Power Electronics Development Center

If anyone is interested in a narrated version of this slide deck, please reply to this thread and let me know.

Great work!!

Great to learn about so many possibilities of implementing an Inverter HIL!! I am surely interested in a narrated version of the work! Also, I have few queries on the same, which I hope would add more essence to the blog post.

Firstly, to give a background of my relation with this work,We are working on developing a Inverter-Motor-Engine HIL for evaluating Engine ECU and motor controller and motor simulataneously.We have tasted a little success in implementing an Engine HIL with the help of this forum.Now, we are in a process of realizing an Inverter-motor HIL.

I have already tried the same on a DSP, but I've failed to achieve low sampling rates ( 1Mhz as req by the inverter). So, we have shifted focus onto porting inverter model onto an FPGA!

My queries are:

1. How accurate is the fixed-poind mathematical model of the Inverter mentioned in the 3-phase inverter RCP and HIL ref. design. We are already in the process of evaluating it, but it would be resourceful if you can comment on it. By accurate I mean: How near is to a practical Inverter?

2. Is it possible to run the inverter model by creating a custom device, similar to the engine model (this).

3. Is going to FPGA, the ultimate solution for realizing an Inverter ( or any switched mode power elec. ckt). Can't we realize the same on a RT controller, using Interrupts?

Looking forward to a resourceful discussion.

Thanks

Vijay.

Hi Vijay!

Thanks for your note. Great comments- I apologize for being so slow to reply. The new year has been a whirlwind. I hope it's a good sign of an improving economy.

Regarding FPGA versus DSP, I think there is growing consensus in the industry that FPGA-based real-time simulation is the technological winner. Even with high end processors or GPUs, bus latency typically puts a hard speed limit at about 10 us (100 kHz). In theory, DSPs could be faster (than processors) assuming no bus between the processing cores and I/O, but it can be a challenge. True parallelism of an FPGA and the fast pin-to-pin times are unbeatable. It feels to me like industry consensus is converging on FPGAs as the solution, and the DSP core counts are going up with Moore's Law, which, because of it's exponential nature, becomes increasingly impactful in the next few years. (The rate of MMAC performance improvement is proportional to the MMAC performance itself.) However, harnessing the parallel processing capabilies of large FPGAs is a real challenge using text based programming languages. LabVIEW is a more natural model of computation since it's always embraced the concept of multiple, parallel tasks executing in parallel. So, LabVIEW maps beautifully to FPGAs, arguably more naturally than it maps to processors (at least single core ones).

Regarding your queries...

1. The accuracy of the fixed point model can be very high. It really depends on how you map to the fixed point word lengths, which depends on the component values you have (max and min R,L,C for example) and how you do the matrix scaling/normalization. To get a feel for this, run the VI in the reference design titled "Verify Fixed Point Matrix Normalization Scaling." Pick some scaling values (Vo, Io), then click "Run Sim". At the end of the simulation, you will have three error values representing the difference between the floating point simulation results and the fixed point (FPGA) simulation. You will see that different scaling values will impact the amount of fixed point error.
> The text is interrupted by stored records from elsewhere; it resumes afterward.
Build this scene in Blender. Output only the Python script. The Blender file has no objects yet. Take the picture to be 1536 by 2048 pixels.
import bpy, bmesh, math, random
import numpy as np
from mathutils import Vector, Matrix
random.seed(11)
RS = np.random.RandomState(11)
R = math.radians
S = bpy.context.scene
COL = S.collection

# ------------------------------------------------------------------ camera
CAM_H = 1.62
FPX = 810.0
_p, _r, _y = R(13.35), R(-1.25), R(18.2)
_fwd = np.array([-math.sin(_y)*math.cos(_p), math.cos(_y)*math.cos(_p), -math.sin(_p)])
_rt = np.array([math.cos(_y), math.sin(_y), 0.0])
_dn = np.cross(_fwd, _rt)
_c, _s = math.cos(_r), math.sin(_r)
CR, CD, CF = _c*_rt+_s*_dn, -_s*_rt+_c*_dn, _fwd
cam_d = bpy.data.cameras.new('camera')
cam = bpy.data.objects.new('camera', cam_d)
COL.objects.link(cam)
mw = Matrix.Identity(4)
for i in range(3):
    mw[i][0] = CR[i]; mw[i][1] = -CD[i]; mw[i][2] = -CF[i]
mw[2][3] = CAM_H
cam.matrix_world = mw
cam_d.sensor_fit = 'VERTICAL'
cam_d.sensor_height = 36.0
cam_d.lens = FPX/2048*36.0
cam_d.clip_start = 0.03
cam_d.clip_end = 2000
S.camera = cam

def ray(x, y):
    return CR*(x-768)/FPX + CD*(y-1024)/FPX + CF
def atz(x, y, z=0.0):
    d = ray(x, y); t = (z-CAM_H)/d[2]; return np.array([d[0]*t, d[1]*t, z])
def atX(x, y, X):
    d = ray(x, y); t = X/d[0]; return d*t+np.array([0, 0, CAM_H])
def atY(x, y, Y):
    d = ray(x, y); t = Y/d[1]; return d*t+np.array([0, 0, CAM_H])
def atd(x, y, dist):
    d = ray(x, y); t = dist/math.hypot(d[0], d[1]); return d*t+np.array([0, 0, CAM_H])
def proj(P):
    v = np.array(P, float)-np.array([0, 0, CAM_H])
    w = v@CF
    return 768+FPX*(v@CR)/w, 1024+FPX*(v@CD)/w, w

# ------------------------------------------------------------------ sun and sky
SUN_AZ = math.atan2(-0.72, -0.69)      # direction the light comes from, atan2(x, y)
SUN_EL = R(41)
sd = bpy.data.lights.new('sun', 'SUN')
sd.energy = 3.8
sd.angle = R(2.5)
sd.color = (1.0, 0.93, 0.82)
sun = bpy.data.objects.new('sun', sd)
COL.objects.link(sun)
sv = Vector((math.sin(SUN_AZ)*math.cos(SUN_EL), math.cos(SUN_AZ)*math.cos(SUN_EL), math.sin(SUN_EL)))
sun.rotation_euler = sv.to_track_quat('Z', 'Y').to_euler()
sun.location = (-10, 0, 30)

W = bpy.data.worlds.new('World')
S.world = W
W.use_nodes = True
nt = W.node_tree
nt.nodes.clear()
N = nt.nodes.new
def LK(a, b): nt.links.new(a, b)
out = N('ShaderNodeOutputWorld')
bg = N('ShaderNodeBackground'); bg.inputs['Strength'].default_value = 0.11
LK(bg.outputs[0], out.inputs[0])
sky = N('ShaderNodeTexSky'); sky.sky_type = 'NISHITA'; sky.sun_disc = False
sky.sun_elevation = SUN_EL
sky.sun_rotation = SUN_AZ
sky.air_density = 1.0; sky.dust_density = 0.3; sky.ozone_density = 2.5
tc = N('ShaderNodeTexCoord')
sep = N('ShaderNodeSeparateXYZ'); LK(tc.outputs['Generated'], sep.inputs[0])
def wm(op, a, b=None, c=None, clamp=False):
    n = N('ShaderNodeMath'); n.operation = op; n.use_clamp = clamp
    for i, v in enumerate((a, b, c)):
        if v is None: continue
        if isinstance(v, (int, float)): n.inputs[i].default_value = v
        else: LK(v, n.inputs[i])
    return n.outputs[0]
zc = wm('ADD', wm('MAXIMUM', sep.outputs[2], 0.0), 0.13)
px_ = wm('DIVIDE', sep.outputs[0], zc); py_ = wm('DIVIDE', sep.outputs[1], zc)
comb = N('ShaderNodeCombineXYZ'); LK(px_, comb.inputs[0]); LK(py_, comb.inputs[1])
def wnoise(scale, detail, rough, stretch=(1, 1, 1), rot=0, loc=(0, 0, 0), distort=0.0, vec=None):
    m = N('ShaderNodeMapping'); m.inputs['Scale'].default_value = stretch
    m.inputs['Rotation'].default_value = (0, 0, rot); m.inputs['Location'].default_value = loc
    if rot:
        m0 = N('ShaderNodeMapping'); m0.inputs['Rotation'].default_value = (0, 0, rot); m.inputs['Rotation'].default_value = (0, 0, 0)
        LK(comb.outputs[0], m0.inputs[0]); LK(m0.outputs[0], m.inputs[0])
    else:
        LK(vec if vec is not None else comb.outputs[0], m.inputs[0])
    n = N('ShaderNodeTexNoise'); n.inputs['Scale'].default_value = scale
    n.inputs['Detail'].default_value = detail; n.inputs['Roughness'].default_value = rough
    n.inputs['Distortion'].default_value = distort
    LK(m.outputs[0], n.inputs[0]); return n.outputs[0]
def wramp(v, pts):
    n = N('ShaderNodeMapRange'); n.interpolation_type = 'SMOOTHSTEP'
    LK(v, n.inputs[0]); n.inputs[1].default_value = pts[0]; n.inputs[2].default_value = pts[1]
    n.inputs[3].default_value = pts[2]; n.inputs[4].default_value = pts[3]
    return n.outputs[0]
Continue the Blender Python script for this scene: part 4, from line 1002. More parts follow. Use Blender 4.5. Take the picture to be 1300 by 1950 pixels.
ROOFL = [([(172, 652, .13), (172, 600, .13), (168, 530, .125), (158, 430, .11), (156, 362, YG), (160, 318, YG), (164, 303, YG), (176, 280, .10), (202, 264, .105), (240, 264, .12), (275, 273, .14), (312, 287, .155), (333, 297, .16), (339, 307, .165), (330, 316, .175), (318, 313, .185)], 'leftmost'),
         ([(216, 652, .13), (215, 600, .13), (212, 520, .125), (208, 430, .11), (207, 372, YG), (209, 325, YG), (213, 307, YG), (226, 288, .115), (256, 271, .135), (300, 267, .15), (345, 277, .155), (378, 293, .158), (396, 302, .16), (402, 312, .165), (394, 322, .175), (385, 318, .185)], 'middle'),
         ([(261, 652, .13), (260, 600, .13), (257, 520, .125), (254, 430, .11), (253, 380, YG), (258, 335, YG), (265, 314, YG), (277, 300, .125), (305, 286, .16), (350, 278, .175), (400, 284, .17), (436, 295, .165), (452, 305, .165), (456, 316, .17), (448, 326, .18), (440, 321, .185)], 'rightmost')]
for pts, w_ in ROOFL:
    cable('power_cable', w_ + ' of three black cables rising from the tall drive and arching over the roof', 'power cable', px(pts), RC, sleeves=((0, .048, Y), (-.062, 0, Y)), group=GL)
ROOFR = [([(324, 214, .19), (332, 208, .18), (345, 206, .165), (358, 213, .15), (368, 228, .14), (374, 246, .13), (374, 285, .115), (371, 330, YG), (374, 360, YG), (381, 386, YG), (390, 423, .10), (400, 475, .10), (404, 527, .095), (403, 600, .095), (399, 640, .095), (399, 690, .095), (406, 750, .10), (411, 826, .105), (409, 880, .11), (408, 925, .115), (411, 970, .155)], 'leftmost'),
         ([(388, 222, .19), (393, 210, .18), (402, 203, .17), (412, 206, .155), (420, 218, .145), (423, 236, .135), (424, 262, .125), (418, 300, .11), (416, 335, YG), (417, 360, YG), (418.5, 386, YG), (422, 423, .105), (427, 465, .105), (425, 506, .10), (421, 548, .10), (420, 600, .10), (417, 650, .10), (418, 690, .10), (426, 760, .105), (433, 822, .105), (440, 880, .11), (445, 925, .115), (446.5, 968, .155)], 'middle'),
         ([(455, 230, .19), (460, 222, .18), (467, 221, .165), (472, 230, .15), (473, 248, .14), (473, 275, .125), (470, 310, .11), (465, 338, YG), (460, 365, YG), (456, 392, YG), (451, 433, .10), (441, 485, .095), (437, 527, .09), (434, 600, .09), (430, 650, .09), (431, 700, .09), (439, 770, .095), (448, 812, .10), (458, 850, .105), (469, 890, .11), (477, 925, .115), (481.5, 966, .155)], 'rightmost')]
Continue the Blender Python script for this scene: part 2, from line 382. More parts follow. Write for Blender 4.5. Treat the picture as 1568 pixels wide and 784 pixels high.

I am working on updating this example to improve the way the matrix normalization scaling is done. This will give you three scaling parameters to use and enable you to scale every value in the state-space matrix. I also made a version of the state-space for the case in which the load inductance is zero. If you set Lload=0, it uses the alternative flavor of the A matrix. I still have some work to do in cleaning this up and documenting how the normalization scaling is done, but if anyone needs this sooner rather than later, I can post it as is, and then finish cleaning it up later.

2. Yes, you can absolutely integrate this into Veristand by creating a custom device. However, keep in mind that the communication with Veristand is typically single-point rather than waveforms, so you may need an alternative communication mechanism such as LabVIEW Simple Messaging (STM) to stream the waveforms from the Multicore cRIO or PXIe RT system to the host computer. I'll ask our Veristand gurus to comment on this.

3. Yes, FPGA is really the ultimate solution, with clear technical advantages in terms of speed over a processor. Yesterday I updated the PDF with a chart from Prof. Iravani that shows the simulation accuracy for a 2 kHz and 8 kHz PWM switching carrier frequency on the inverter relative to the simulation speed. In the updated PDF, this is slide 46. On a processor based simulator, you typically start to hit a real wall at around a 10 uS. The problem is not so much the speed of the processor but the latencies involved, responding to the interrupts, transfering data back and forth, memory read/writes/queuing, etc. For an 8 kHz inverter, that's about 9% error, which is really significant. You really want sub-microsecond rates for your real-time simulator, which FPGAs can easily provide.